This information is tentative. I have been doing some experiments, and here is my best understanding so far: When a bat/btm (Take Command) file is running, you can right click the bar at the top. Then you can configure the properties which includes options, Font, Layout and Colors. You might think Windows stores the properties for each bat file in some secret place, such as the registry, but it does not. It stores only one set of properties, common to all bat/btm files in the registry at Computer\HKEY_CURRENT_USER\Console. If you change the properties, you will change them for all bat/btm files.
If you right click on a *.lnk shortcut, you can change the properties, but these are completely different from the ones you get when you click on a running bat/btm file. For example, they let you change the icon, which often does not take until a reboot.
When a *.lnk shortcut is running, you can right click the bar at the top. Then you can configure the properties which includes options, Font, Layout and Colors. These will be private to just that shortcut. They are stored in the *.lnk file.
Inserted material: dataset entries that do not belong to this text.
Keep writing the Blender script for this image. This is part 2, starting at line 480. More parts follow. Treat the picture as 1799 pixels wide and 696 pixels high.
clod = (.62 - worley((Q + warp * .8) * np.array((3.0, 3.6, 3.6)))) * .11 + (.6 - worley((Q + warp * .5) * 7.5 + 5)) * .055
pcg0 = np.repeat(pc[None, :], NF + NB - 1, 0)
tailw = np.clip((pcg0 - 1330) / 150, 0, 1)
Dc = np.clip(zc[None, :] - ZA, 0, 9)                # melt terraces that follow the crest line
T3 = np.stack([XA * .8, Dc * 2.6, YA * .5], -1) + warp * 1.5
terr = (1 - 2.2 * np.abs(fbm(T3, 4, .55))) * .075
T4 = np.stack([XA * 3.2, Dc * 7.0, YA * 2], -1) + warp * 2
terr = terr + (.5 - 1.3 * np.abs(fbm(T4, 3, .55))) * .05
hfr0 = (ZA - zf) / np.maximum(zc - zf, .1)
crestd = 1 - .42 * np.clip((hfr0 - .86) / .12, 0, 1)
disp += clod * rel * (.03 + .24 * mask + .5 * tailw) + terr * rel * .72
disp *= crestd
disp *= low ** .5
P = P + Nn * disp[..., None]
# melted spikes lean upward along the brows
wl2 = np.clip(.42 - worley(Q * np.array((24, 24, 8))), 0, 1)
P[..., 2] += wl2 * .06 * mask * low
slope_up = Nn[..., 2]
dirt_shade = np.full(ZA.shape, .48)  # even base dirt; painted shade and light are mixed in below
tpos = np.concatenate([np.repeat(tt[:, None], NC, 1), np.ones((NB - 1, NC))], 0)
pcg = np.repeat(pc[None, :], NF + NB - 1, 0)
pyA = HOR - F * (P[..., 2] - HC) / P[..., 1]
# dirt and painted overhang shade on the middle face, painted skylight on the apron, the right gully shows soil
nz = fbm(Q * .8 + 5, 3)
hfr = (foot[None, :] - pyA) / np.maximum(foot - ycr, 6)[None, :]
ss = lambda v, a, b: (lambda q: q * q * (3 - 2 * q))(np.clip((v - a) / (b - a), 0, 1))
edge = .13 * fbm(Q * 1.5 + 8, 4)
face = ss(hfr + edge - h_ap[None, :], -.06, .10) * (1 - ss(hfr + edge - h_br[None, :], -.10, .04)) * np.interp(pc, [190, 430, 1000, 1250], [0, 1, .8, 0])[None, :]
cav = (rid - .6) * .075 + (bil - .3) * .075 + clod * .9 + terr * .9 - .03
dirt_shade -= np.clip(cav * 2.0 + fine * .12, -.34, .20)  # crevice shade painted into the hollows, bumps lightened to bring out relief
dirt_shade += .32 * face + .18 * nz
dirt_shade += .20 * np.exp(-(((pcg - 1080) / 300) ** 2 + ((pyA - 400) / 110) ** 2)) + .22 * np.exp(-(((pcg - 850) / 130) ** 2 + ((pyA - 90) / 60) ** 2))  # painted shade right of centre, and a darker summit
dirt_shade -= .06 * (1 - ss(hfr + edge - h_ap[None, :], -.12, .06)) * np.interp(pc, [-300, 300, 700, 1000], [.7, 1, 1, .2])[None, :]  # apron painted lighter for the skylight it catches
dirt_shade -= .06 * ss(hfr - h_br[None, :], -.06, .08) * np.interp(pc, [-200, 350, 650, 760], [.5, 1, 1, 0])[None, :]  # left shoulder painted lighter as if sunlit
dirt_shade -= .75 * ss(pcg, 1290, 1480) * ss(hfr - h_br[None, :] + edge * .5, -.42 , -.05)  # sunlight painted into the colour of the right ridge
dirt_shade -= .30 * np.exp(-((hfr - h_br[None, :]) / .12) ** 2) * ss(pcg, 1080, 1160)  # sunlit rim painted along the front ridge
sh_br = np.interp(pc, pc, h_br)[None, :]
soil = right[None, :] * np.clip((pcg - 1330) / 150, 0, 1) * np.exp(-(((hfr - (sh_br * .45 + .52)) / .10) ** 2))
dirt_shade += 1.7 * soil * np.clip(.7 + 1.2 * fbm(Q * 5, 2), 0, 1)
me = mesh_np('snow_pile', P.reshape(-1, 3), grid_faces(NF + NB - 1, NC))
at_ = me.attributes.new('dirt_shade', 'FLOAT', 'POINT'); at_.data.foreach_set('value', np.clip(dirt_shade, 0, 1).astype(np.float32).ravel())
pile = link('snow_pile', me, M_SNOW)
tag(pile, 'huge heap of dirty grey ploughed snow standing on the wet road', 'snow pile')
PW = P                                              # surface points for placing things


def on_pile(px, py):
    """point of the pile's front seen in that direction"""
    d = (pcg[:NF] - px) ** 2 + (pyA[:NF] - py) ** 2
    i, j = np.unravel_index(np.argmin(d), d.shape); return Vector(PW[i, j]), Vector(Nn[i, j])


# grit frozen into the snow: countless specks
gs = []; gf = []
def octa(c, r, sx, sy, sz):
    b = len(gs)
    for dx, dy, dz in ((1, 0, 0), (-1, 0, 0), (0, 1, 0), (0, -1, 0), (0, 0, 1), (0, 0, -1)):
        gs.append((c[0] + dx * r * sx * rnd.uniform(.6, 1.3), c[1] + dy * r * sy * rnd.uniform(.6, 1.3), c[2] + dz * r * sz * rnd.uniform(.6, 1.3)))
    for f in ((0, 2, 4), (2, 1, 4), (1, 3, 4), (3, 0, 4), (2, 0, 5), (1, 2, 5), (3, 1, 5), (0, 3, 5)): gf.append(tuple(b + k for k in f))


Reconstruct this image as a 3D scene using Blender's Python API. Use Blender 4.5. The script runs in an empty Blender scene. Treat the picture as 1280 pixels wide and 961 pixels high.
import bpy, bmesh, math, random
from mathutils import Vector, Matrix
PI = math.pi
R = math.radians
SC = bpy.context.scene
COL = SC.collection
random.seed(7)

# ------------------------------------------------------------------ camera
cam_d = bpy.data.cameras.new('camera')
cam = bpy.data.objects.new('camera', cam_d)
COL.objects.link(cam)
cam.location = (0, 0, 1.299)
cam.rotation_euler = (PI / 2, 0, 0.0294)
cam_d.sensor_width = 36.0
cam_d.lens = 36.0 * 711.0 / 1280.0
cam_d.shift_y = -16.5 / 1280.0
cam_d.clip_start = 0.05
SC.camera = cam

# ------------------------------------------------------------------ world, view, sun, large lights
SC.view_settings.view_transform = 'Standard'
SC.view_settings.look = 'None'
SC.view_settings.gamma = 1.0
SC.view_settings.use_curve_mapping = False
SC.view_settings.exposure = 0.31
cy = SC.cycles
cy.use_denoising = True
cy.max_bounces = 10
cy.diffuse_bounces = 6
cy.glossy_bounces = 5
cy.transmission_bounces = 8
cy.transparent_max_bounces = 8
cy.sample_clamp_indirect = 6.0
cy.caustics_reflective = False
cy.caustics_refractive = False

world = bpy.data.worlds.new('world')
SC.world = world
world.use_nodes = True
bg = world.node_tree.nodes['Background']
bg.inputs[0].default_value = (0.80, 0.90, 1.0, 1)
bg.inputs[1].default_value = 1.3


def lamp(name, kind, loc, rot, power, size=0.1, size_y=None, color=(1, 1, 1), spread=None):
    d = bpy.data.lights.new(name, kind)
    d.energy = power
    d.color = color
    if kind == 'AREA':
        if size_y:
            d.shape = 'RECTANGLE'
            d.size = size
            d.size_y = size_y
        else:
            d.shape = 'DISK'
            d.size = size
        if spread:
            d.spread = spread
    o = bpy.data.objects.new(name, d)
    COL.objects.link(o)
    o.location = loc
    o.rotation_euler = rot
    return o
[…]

Even if you invoke a bat/btm file directly via the bat/btm file, not the shortcut, or if you invoke it via the task scheduler, Windows is clever enough to find the corresponding shortcut on the desktop. How it does that I don’t know.
I think it is necessary to have the same palette defined all your properties, otherwise when you select a colour, the screen will use a colour in some other property, but at the same offset. Even when you do that, often colours mysteriously change all by themselves. It is very frustrating. I think the whole scheme should be redone to give every bat/btm file its own properties, completely independent of any others. Perhaps my new understanding that only *.lnk not bat/btm files have properties may help sort it out.